## Supplied records
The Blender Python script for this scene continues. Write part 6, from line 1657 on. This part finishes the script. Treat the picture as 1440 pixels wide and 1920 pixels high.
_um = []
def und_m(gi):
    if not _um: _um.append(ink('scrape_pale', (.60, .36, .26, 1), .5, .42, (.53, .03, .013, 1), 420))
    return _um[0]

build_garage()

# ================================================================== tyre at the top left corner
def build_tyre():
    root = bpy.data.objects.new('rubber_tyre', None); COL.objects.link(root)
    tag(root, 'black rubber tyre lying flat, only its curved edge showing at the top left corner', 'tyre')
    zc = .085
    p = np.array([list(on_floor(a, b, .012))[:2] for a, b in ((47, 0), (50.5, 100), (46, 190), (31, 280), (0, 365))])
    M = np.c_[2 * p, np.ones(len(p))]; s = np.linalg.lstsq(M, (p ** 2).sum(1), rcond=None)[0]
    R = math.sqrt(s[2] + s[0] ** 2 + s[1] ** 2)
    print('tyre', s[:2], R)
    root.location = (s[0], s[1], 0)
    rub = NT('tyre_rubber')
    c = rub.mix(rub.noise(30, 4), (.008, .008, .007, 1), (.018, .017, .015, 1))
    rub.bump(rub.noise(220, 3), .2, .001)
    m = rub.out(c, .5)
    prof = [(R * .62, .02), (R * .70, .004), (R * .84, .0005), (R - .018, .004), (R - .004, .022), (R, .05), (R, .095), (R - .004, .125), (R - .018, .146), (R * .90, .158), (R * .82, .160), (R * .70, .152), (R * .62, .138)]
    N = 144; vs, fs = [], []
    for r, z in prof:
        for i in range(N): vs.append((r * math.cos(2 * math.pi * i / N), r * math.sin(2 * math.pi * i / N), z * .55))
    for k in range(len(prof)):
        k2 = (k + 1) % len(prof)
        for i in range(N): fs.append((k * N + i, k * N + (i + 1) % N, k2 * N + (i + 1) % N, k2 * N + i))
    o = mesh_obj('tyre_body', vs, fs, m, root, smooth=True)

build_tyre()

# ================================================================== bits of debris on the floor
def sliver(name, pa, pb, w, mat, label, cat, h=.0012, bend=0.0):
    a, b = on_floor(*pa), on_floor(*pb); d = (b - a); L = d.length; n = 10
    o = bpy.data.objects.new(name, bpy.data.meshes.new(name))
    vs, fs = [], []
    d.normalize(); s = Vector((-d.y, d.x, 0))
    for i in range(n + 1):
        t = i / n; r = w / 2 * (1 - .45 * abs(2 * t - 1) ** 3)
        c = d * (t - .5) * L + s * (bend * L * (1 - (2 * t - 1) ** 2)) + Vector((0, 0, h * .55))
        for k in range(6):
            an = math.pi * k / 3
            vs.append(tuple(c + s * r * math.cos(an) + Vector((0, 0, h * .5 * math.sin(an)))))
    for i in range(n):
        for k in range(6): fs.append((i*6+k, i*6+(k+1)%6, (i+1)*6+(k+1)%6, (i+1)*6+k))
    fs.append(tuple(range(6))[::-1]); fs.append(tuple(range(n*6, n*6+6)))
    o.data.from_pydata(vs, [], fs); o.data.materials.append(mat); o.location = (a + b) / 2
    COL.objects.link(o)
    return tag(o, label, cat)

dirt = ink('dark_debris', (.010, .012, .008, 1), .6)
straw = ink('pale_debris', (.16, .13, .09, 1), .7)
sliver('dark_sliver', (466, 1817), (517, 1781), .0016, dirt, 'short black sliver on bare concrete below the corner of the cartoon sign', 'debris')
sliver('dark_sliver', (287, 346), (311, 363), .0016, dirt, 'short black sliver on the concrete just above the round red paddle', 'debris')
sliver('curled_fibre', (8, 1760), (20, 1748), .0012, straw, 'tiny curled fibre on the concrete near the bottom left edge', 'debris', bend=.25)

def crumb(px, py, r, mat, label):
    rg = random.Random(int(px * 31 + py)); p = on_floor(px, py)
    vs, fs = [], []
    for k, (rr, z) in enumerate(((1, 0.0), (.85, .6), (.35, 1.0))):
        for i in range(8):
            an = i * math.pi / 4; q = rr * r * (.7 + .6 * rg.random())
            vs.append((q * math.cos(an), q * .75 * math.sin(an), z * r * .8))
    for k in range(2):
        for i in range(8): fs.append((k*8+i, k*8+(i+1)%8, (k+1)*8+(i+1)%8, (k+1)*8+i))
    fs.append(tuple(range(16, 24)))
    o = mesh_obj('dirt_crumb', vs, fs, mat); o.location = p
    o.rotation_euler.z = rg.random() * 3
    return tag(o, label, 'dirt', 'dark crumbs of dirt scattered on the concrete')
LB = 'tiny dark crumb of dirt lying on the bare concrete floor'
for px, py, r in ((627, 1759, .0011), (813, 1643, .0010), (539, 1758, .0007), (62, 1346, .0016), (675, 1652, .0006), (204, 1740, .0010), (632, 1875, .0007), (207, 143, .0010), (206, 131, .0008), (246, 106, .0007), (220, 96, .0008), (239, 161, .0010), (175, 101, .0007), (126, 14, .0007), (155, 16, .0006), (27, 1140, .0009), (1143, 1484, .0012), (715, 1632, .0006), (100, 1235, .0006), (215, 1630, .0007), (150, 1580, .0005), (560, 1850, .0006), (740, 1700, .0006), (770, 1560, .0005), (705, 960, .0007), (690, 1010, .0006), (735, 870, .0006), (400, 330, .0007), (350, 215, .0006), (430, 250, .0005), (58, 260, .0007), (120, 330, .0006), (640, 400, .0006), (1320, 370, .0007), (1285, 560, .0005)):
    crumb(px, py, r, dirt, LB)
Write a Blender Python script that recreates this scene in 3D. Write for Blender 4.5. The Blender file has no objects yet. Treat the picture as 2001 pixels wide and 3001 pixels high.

## Exercise directions
Show each line of the data that contains the string "script".

## Task answer
The Blender Python script for this scene continues. Write part 6, from line 1657 on. This part finishes the script. Treat the picture as 1440 pixels wide and 1920 pixels high.
Write a Blender Python script that recreates this scene in 3D. Write for Blender 4.5. The Blender file has no objects yet. Treat the picture as 2001 pixels wide and 3001 pixels high.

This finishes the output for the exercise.